_Given request_
Extract everything from the first line through the line with "Vector((-.05, .35, -.8)).to_track_quat('-Z', 'Y').to_euler()", both ends included, except for any pictures.

[Start]

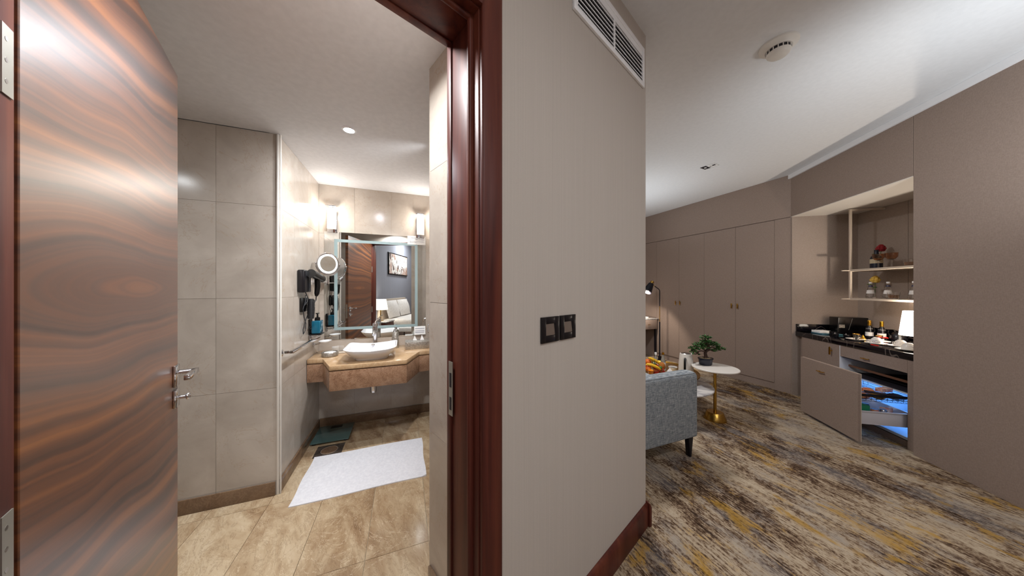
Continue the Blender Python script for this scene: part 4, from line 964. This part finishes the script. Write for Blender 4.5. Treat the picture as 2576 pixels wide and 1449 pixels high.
def cone_shade(m, p, d_, l, r0, r1):
    n = 24; u = d_.orthogonal().normalized(); w_ = d_.cross(u); vs = []
    for q, r in ((p, r0), (p+d_*l, r1), (p+d_*l, r1-.003), (p+d_*.004, r0-.003)):
        for i in range(n): t = 2*PI*i/n; vs.append(q+u*math.cos(t)*r+w_*math.sin(t)*r)
    fs = []
    for j in range(3):
        for i in range(n): fs.append((j*n+i, j*n+(i+1) % n, (j+1)*n+(i+1) % n, (j+1)*n+i))
    fs.append(tuple(range(n))); m.add(vs, fs)
m = MB(xf); cone_shade(m, hd+ax*.0, ax, .19, .048, .085); m.build('lamp_shade', M['dark_metal'], fl_)
m = MB(xf); m.ball(tuple(hd+ax*.10), .03); m.build('bulb', M['lamp_on'], fl_)
sp = lamp('floor_lamp_beam', 'SPOT', tuple(Vector((flx, fly, 0))+hd+ax*.17), 55, WARM, .04, spot=2.1, blend=.35)
sp.rotation_euler = Vector((-.05, .35, -.8)).to_track_quat('-Z', 'Y').to_euler()

# ------------------------------------------------------------------ bathroom: vanity
va = thing('vanity_counter', 'wall-hung brown marble vanity counter with a stepped front', 'vanity', tuple(pt(A, .56, .3, .59)))
prof = [(0.003, 0.004), (0.003, .393), (.13, .409), (.247, .717), (.847, .717), (.970, .408), (1.117, .393), (1.117, .004)]
m = MB(A); m.prism(prof, .762, .80); m.build('slab', M['vanity_top'], va, bevel=.004)
m = MB(A); m.prism([(0.003, .02), (0.003, .385), (.126, .400), (.243, .708), (.851, .708), (.966, .400), (1.117, .385), (1.117, .02)], .752, .7615); m.build('shadow_gap', M['base_marble'], va)
m = MB(A); i_ = [(0.003, .360), (0.003, .393), (.13, .409), (.247, .717), (.847, .717), (.970, .408), (1.117, .393), (1.117, .360), (.955, .375), (.832, .690), (.262, .690), (.145, .377)]
m.prism(i_, .590, .7515); m.build('apron', M['emperador'], va, bevel=.002)
tr = thing('bottle_trap', 'chrome waste trap poking out beneath the vanity', 'pipe', tuple(pt(A, .548, .42, .44)))
m = MB(TF(A, .548, .42, 0)); m.lathe([(0, .445), (.026, .447), (.028, .455), (.028, .56), (.02, .57), (.016, .75)], 20); m.build('trap', M['chrome'], tr)
m = MB(A); m.tube([(.548, .42, .60), (.548, .30, .62), (.548, .014, .62)], .014, 10); m.build('pipe', M['chrome'], tr)
# vessel sink
sk = thing('vessel_sink', 'white porcelain boat-shaped vessel sink on the vanity', 'sink', tuple(pt(A, .55, .53, .80)))
def sinkmesh(m):
    n = 48; rings = []
    def se(t, hx, hy, p): c_, s_ = math.cos(t), math.sin(t); return (hx*math.copysign(abs(c_)**(2/p), c_), hy*math.copysign(abs(s_)**(2/p), s_))
    def ring(hx, hy, p, z0, lift):
        r = []
        for i in range(n):
            t = 2*PI*i/n; x, y = se(t, hx, hy, p); r.append((x, y, z0+lift*(x/hx)**2*1.0))
        return r
    rings = [ring(.10, .08, 3, .0, 0), ring(.135, .10, 3, .0, 0), ring(.138, .103, 3, .012, 0), ring(.145, .112, 3, .022, 0.002), ring(.185, .165, 4.5, .062, .008), ring(.210, .198, 7, .092, .022),
             ring(.213, .201, 8, .100, .024), ring(.207, .195, 8, .103, .024), ring(.196, .185, 7, .098, .022), ring(.165, .150, 5, .055, .008), ring(.11, .10, 3, .026, .0), ring(.02, .02, 2, .020, 0)]
    vs = [v for r in rings for v in r]; fs = []
    for j in range(len(rings)-1):
        for i in range(n): fs.append((j*n+i, j*n+(i+1) % n, (j+1)*n+(i+1) % n, (j+1)*n+i))
    fs.append(tuple(range(n-1, -1, -1))); fs.append(tuple((len(rings)-1)*n+i for i in range(n)))
    m.add(vs, fs)
xs = TF(A, .55, .53, .8005); m = MB(xs); sinkmesh(m); m.build('basin', M['porcelain'], sk, ang=80)
m = MB(xs); m.cyl((-.01, .155, .078), (-.01, .171, .088), .017, n=20); m.cyl((-.01, .150, .075), (-.01, .1555, .078), .006, n=10); m.build('overflow', M['chrome'], sk)
m = MB(xs); m.lathe([(0, .0205), (.022, .0215), (.018, .026), (0, .028)], 20); m.build('drain_cap', M['chrome'], sk)
fc = thing('basin_mixer', 'tall chrome basin mixer tap behind the sink', 'tap', tuple(pt(A, .545, .22, .80)))
xt = TF(A, .545, .22, .80)
m = MB(xt); m.lathe([(0, 0), (.030, 0), (.030, .006), (.026, .012), (.021, .10), (.024, .18), (.025, .24), (0, .24)], 28); m.build('body', M['chrome'], fc)
m = MB(xt); m.tube([(0, -.01, .20), (0, -.06, .215), (0, -.11, .205), (0, -.135, .185)], [.018, .016, .015, .014], 12); m.build('spout', M['chrome'], fc)
m = MB(xt); m.lathe([(.026, .245), (.026, .275), (.022, .29), (0, .292)], 24); m.build('cap', M['chrome'], fc)
m = MB(xt); m.tube([(0, 0, .285), (.01, .02, .31), (.045, .03, .335)], [.007, .006, .005], 10); m.build('lever', M['chrome'], fc)
ds = item('soap_dispenser', A, .735, .13, .8005, [('bottle', lambda m: m.lathe([(0, 0), (.038, 0), (.040, .006), (.032, .14), (.024, .165), (.013, .172)], 24), M['silver'], {}), ('pump', lambda m: (m.lathe([(.014, .171), (.014, .19), (.005, .192), (.005, .215), (.010, .217), (.010, .226), (0, .228)], 16), m.tube([(0, 0, .222), (-.012, -.03, .22)], .004, 8)), M['chrome'], {})], 'silver hammered soap dispenser behind the right of the sink', 'dispenser')
tb = item('tissue_box', A, .965, .20, .8005, [('box', lambda m: m.box(-.13, .13, -.085, .085, 0, .078), M['silver'], dict(bevel=.003)), ('slot', lambda m: m.lathe([(0, .0785), (.06, .0785), (.055, .0805), (0, .0803)], 24, sx=1, sy=.4), M['steel'], {})], 'hammered silver tissue box on the right of the vanity', 'tissue box')
for dx in (-.03, .045):
    m = MB(TF(A, .965+dx, .20, .8812)); m.add([(-.022, -.004, 0), (.020, -.012, 0), (.012, .014, 0), (-.004, 0, .055)], [(0, 1, 3), (1, 2, 3), (2, 0, 3), (0, 2, 1)])
    m.build('tissue', M['paper'], tb, smooth=False)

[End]

_Output for this task_
Continue the Blender Python script for this scene: part 4, from line 964. This part finishes the script. Write for Blender 4.5. Treat the picture as 2576 pixels wide and 1449 pixels high.
def cone_shade(m, p, d_, l, r0, r1):
    n = 24; u = d_.orthogonal().normalized(); w_ = d_.cross(u); vs = []
    for q, r in ((p, r0), (p+d_*l, r1), (p+d_*l, r1-.003), (p+d_*.004, r0-.003)):
        for i in range(n): t = 2*PI*i/n; vs.append(q+u*math.cos(t)*r+w_*math.sin(t)*r)
    fs = []
    for j in range(3):
        for i in range(n): fs.append((j*n+i, j*n+(i+1) % n, (j+1)*n+(i+1) % n, (j+1)*n+i))
    fs.append(tuple(range(n))); m.add(vs, fs)
m = MB(xf); cone_shade(m, hd+ax*.0, ax, .19, .048, .085); m.build('lamp_shade', M['dark_metal'], fl_)
m = MB(xf); m.ball(tuple(hd+ax*.10), .03); m.build('bulb', M['lamp_on'], fl_)
sp = lamp('floor_lamp_beam', 'SPOT', tuple(Vector((flx, fly, 0))+hd+ax*.17), 55, WARM, .04, spot=2.1, blend=.35)
sp.rotation_euler = Vector((-.05, .35, -.8)).to_track_quat('-Z', 'Y').to_euler()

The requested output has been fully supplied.